3D scene scripts:
►
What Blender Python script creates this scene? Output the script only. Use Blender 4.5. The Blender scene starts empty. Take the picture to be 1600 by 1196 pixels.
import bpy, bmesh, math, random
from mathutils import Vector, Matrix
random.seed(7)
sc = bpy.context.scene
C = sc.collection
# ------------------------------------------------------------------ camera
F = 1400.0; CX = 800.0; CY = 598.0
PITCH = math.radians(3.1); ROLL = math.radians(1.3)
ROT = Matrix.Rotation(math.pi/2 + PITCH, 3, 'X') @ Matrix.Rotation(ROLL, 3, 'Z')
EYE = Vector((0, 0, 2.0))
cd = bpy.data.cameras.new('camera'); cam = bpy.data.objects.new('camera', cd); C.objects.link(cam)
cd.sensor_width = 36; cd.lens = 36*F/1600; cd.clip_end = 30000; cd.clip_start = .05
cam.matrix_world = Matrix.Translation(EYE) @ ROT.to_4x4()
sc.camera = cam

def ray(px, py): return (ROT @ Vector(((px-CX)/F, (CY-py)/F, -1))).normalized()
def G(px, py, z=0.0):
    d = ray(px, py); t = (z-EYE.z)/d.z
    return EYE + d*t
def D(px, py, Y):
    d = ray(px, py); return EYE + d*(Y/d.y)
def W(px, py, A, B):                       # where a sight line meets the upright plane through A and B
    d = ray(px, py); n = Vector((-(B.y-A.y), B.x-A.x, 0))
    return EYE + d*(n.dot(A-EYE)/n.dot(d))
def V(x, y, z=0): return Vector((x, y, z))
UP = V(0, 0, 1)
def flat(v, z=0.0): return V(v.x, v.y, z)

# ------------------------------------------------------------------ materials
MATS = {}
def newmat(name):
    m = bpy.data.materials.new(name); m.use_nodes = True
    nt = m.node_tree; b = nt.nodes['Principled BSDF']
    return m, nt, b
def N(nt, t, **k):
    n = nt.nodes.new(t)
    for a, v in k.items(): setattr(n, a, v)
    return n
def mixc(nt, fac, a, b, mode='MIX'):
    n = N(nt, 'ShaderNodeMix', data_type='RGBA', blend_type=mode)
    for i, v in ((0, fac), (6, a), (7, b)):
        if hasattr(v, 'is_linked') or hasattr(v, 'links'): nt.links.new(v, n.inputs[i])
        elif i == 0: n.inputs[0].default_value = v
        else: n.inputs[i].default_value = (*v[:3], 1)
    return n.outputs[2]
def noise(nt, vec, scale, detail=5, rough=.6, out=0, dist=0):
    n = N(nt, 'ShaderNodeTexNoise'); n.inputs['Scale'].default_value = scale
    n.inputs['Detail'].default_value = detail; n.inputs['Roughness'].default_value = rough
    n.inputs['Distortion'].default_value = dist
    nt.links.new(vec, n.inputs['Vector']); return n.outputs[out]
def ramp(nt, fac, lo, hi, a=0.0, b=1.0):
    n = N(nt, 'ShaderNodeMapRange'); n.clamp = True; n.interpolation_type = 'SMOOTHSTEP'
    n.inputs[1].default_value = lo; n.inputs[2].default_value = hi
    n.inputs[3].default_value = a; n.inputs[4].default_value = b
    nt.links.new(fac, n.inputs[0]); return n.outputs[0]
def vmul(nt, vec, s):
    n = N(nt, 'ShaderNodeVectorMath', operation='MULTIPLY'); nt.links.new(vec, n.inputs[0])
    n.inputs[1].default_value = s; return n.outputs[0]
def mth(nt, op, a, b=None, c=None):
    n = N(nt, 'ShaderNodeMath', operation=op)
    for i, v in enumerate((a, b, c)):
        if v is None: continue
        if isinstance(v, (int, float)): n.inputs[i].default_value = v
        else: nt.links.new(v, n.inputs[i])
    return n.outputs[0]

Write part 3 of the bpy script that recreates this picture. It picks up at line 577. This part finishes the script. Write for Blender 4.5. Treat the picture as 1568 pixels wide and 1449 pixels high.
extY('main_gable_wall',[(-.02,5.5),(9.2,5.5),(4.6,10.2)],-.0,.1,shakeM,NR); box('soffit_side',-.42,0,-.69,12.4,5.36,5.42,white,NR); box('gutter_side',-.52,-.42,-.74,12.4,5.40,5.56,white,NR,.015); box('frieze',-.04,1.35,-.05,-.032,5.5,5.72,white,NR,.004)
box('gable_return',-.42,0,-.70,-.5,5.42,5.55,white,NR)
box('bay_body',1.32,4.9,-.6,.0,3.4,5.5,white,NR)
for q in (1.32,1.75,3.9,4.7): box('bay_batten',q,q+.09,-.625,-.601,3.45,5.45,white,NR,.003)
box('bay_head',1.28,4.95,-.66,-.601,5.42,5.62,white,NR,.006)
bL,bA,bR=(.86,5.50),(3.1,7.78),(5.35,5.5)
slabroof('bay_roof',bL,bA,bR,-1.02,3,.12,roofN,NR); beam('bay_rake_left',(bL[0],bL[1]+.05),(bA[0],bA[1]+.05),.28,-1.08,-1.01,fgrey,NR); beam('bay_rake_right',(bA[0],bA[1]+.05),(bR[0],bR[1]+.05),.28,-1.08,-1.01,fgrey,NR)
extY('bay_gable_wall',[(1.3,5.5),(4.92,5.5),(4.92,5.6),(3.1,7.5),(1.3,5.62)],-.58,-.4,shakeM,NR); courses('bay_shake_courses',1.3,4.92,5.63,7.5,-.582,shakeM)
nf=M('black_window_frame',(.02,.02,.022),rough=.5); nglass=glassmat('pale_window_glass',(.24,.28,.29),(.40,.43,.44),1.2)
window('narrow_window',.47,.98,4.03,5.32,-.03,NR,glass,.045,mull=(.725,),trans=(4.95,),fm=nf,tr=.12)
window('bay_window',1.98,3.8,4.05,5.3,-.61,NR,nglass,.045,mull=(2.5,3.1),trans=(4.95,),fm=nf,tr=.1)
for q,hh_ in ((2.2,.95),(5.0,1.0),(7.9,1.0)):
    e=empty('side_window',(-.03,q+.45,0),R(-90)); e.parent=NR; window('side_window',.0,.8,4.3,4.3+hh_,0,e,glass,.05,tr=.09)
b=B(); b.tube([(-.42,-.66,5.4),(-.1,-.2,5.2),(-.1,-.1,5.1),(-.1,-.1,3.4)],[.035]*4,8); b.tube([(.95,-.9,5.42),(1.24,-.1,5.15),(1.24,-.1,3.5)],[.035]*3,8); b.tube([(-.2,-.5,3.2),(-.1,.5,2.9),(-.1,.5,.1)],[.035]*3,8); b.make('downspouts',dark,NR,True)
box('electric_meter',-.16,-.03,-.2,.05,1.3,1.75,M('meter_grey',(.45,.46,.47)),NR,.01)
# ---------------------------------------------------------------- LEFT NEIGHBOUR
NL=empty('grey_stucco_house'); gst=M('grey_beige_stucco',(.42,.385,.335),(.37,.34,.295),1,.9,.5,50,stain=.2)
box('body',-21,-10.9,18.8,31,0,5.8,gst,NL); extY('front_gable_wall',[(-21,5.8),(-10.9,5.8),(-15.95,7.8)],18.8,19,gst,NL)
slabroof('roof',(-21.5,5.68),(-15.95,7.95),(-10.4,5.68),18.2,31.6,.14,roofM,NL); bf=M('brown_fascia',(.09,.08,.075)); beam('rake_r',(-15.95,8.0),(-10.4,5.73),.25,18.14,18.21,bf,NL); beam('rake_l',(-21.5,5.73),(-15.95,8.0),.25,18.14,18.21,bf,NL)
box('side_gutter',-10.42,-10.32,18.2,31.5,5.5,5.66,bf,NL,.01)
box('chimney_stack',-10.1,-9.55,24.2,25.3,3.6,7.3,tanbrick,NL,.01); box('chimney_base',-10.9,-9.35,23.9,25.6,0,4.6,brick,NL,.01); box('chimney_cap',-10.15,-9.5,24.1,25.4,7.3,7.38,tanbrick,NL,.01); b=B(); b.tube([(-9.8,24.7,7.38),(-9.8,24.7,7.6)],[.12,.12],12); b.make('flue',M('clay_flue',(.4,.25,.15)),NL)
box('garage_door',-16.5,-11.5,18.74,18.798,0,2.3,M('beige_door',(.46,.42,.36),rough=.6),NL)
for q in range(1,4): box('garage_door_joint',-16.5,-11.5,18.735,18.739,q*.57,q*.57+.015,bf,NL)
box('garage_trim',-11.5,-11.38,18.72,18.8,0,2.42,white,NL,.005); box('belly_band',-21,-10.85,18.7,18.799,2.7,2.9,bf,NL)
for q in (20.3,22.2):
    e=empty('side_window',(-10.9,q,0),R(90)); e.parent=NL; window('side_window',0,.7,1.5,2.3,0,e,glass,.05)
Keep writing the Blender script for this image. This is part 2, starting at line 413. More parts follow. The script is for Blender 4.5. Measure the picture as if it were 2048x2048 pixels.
◄
TASK DETAILS: Print the lines above, unchanged, from the start of the records to the line with "sc.camera = cam", including that final line.

REPLY TO THE TASK:
What Blender Python script creates this scene? Output the script only. Use Blender 4.5. The Blender scene starts empty. Take the picture to be 1600 by 1196 pixels.
import bpy, bmesh, math, random
from mathutils import Vector, Matrix
random.seed(7)
sc = bpy.context.scene
C = sc.collection
# ------------------------------------------------------------------ camera
F = 1400.0; CX = 800.0; CY = 598.0
PITCH = math.radians(3.1); ROLL = math.radians(1.3)
ROT = Matrix.Rotation(math.pi/2 + PITCH, 3, 'X') @ Matrix.Rotation(ROLL, 3, 'Z')
EYE = Vector((0, 0, 2.0))
cd = bpy.data.cameras.new('camera'); cam = bpy.data.objects.new('camera', cd); C.objects.link(cam)
cd.sensor_width = 36; cd.lens = 36*F/1600; cd.clip_end = 30000; cd.clip_start = .05
cam.matrix_world = Matrix.Translation(EYE) @ ROT.to_4x4()
sc.camera = cam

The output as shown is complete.